Blockchain is inherently a disruptive technology for the entire world. Its technology allows for transparency and interoperability of data systems that have previously been impossible using legacy technologies.
It’s important to start that it’s also an iterative technology. One that takes previous technologies and makes them better, namely, electronic data interchange or EDI. Starting as a means for military data systems to exchange information between themselves, EDI evolved into powering logistics and financial systems that rely on information needing to be passed between varying systems at scale and speed.
However, although EDI became standardized and companies across the world adopted it, it became too complex. Requiring intermediaries to process changes on each system in tandem meant that there existed fail points for any system to not process a change. Redundancy being that entire systems would have to recheck or re-validate each movement of data at each stage, a costly and time consuming way of checking work.
Blockchain flips this paradigm of each system fact checking itself. Instead, when data exchanges from point A to point B the entire system or chain receives the update at the same time.

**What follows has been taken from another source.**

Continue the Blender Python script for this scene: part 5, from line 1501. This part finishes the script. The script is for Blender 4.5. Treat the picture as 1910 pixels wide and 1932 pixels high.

When paired with a proper consensus model this yields astronomical efficiency gains both from a compute perspective (energy savings) but also a time savings as the system remains always up to date — no need to wait on books to be consolidated or accounts to be calculated.
Due to the technology always being up to date, its numbers work in a pure statistical manner. Meaning that it’s ledger of accounts will always be an arithmetic derived value based on another action on the ledger. This not only ensures data integrity but it also introduces entirely new dynamics for how systems are built. Instead of business logic shifting numbers, it’s numbers shifting around other numbers for their aggregate totals, something previously too complex for older systems at scale.
Smart contracts, yes, allow business logic across some chains but they also add unneeded complexity as it removes the untethered access for raw numbers to accumulate and transact. Every piece of logic needs to be calculated from another set of data within the system.
My challenge to all in the space is to think about how the financial system and, likewise, the future economic system would work in a purely statistical digital system, one without smart contracts on base layers. One driven by the mass movement of numbers (big data) only and not begrudged by accounting standards put in place when financial numbers were impossible to calculate in real time.
Like all Digital Transformations enabled by new technologies, a shift in thinking is required. One that works in the same way of the technology, not the previous ways of a system working. By using a statistical approach of re-thinking the entire system you start to enable the technology to grab a foot hold and, most importantly, give it the chance to iterate upon itself as the technology is built. Regulations and laws then need to be enacted at each stage of iteration perfectly timed with what’s possible as not to stifle innovation but to focus it towards solving core problems.
Over the course of several articles I’ll start to guide your thinking through not only what is possible but how we must re-think current elements of our financial system to allow these technologies to both come to fruition while also yielding incredible societal benefit.